The facts of the case are very mysterious and thus very hard to comment on, as most of the media, and in turn the public, have been kept in the dark about proceedings. What is known however is that in his opening statement Evra stated that ‘he did not believe Suarez is a racist’ with the FA echoing this claim. It has also been claimed that Evra’s team mates and even the match officials did not hear the alleged conversation in which the alleged racism occured, this effectively means it could be Evra’s word against Suarez’s, if this is the case it is a tricky one, as both have had a rocky history and have found themselves making headlines under controversial circumstances. ‘The Amsterdam Cannibal’ will be nickname that will follow Suarez till his retirement and few will forget the scenes depicting Evra rucking with Chelsea groundsmen in seasons past. If it is a case of one players words against anothers then Liverpool’s appeal may have some weight to it. However there are other rumours and allegations that do give some insight as to how the FA came to their decision, it has been said that Suarez admitted to saying the alleged racist term, but he was oblivious to it’s meaning in English. If this is to be believed then a defence of ignorance and an argument of the meaning of the term being different in another language is weak, especially when being judged by the English FA, who are keen to set an example of a player and take heat away from themselves following the whole Rooney ban, which is a controversial situation in itself. All in all the Suarez – Evra row is a difficult one to comment on, with little video evidence and little being revealed regarding proceedings it will be interesting to see how the appeal process (assuming there will be one) will unravel.

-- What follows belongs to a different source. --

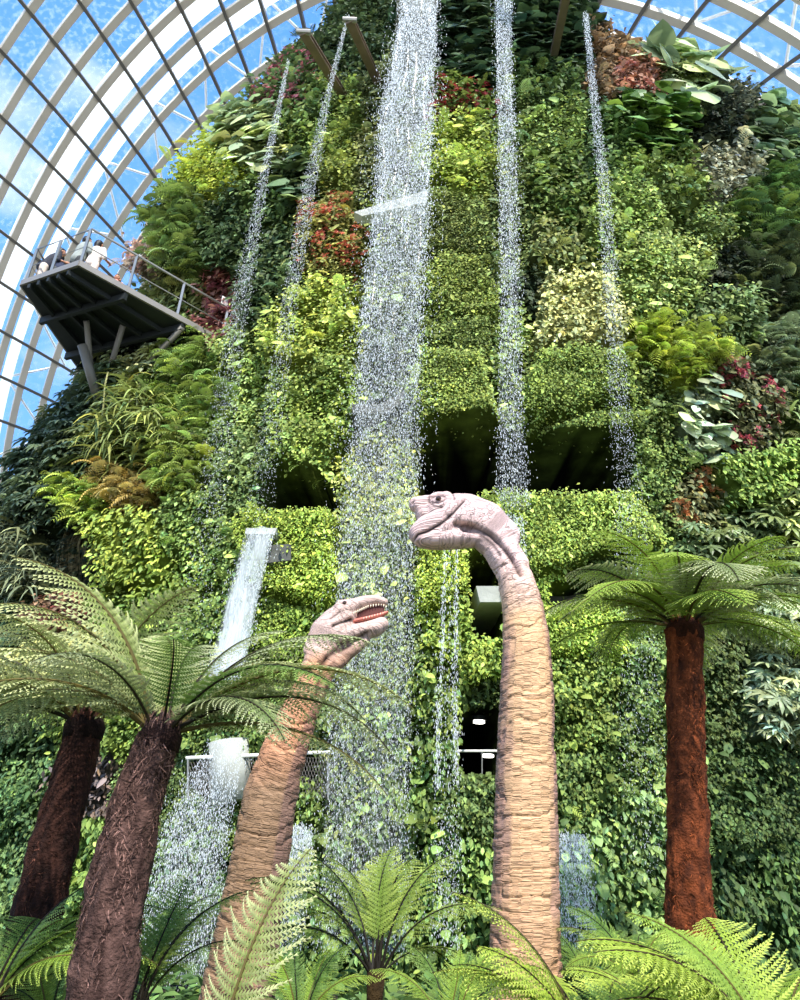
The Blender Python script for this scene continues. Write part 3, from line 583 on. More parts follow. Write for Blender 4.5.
# ------------------------------------------------------------------ waterfalls
_t = (1+5**.5)/2
def T_drop():
    V = np.array([[0, 0, 1.], [0, 0, -1.2], [.5, 0, 0], [-.5, 0, 0], [0, .5, 0], [0, -.5, 0]])
    return V, np.array([[0, 2, 4], [0, 4, 3], [0, 3, 5], [0, 5, 2], [1, 4, 2], [1, 3, 4], [1, 5, 3], [1, 2, 5]])
DV, DF = T_drop()
def drops(P, s, el):
    V = P[:, None]+DV[None]*np.stack([s, s, s*el], -1)[:, None]; Fc = DF[None]+(np.arange(len(P))*6)[:, None, None]
    return V.reshape(-1, 3), Fc.reshape(-1, 3)
def fall(label, Y, rows, n, s=(.007, .019), el=1.7, veil=None, edge=0., group=None, thick=.25):
    """rows: (u_left, u_right, v, density) down the fall, all hanging in a vertical curtain at depth Y"""
    L = np.array([at(r[0], r[2], Y=Y) for r in rows]); Rr = np.array([at(r[1], r[2], Y=Y) for r in rows]); d = np.array([r[3] for r in rows], float)
    zl = (L[:, 2]+Rr[:, 2])/2; W = Rr[:, 0]-L[:, 0]; zs_ = np.linspace(zl[0], zl[-1], 400)[::-1]
    o = np.argsort(zl); f = lambda q, a: np.interp(q, zl[o], a[o])
    w = f(zs_, W)*f(zs_, d); cdf = np.cumsum(w); cdf /= cdf[-1]
    z = np.interp(R_.random(n), cdf, zs_)+R_.normal(0, .05, n); z = np.minimum(z, zl.max()+R_.normal(0, .06, n))
    q = R_.random(n); nn = R_.normal(.5, .33, n); q = np.where(R_.random(n) < .35, np.clip(nn, -.25, 1.25), q)
    if edge: m = R_.random(n) < edge; q[m] = np.where(R_.random(m.sum()) < .5, R_.normal(.1, .09, m.sum()), R_.normal(.9, .09, m.sum()))
    q = q+.03*fbm(z*1.5, z*0+q*6, z*0, 2)
    x = f(z, L[:, 0])+q*f(z, W); y = Y+R_.normal(0, thick*.5, n)*np.clip((zl.max()-z)/6, .15, 1)
    V, Fc = drops(np.stack([x, y, z], 1), R_.uniform(*s, n)*np.clip((np.stack([x, y, z], 1)-CAM)@FW/21, .55, 1), R_.uniform(el*.6, el*1.5, n))
    root = empty('waterfall', ((L[-1]+Rr[-1])/2), label, 'waterfall', group)
    off = (L[-1]+Rr[-1])/2
    link('water_drops', mesh_np('water_drops', V-off, [Fc], M['drops']), root, kind='stuff')
    if veil:
        key, amt, layers = veil; vs, qs, cs = [], [], []; o_ = 0
        for ly in range(layers):
            zz_ = np.linspace(zl.max(), zl.min(), 60); qq = np.linspace(0, 1, 13); ZZ, QQ = np.meshgrid(zz_, qq, indexing='ij')
            X = f(ZZ, L[:, 0])+QQ*f(ZZ, W); Yy = Y+(ly-.5*(layers-1))*.22+.06*np.sin(QQ*9+ly*2)+.04*np.sin(ZZ*2+QQ*5)
            vs.append(np.stack([X, Yy, ZZ], -1).reshape(-1, 3)); i_ = (np.arange(59)[:, None]*13+np.arange(12)[None]).ravel()
            qs.append(np.stack([i_, i_+1, i_+14, i_+13], 1)+o_); o_ += 60*13
            al = amt*f(ZZ, d)*np.clip(np.sin(QQ*math.pi)*1.8, 0, 1); cs.append(np.repeat(al.reshape(-1, 1), 3, 1))
        link('water_veil', mesh_np('water_veil', np.concatenate(vs)-off, [np.concatenate(qs)], M[key], np.concatenate(cs), smooth=True), root)
    return root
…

Tempers flaired as a classic London rivalry unfolded earlier in the season

The news announced yesterday that the Crown Prosecution Service has confirmed there was enough evidence for them to charge John Terry in regards to the incident in which he allegedly made racist remarks to Anton Ferdinand in the match between QPR and Chelsea shows that there must be more evidence in this case than the one detailed before hand. Indeed there is a video circulating which Terry is allegedly caught saying words of racist intent through the art of reading the experienced defenders lips. The only real issue surrounding this case is what the FA is to do about the case. With kit makers Umbro announcing that Terry’s image will be removed from their brand, and obviously the fact that Terry may face a fine from the Crown Prosecution Service shows that there is glaring evidence against the England skipper, and following the Suarez verdict the FA will find it difficult to come to any decision that doesn’t mirror Suarez’s. This would be the correct decision, assuming he is found guilty, and whilst an eight-match ban in one racism case is an example setter, could they ask for a better subject to display an even stronger message? A ban on the nation’s captain will clearly signify the FA’s intention, and show every one involved in the game that they have an absolute zero tolerance approach to racism. That being said it wouldn’t be the first time the FA has raised eyebrows with it’s decisions, and there really would not be a lot of surprise if they are guilty of double-standards once again, worryingly the desire to save their captain might prevail over common sense and it wouldn’t be unfeasible for them to wield the full arsenal available to them and sweep the whole matter under the carpet.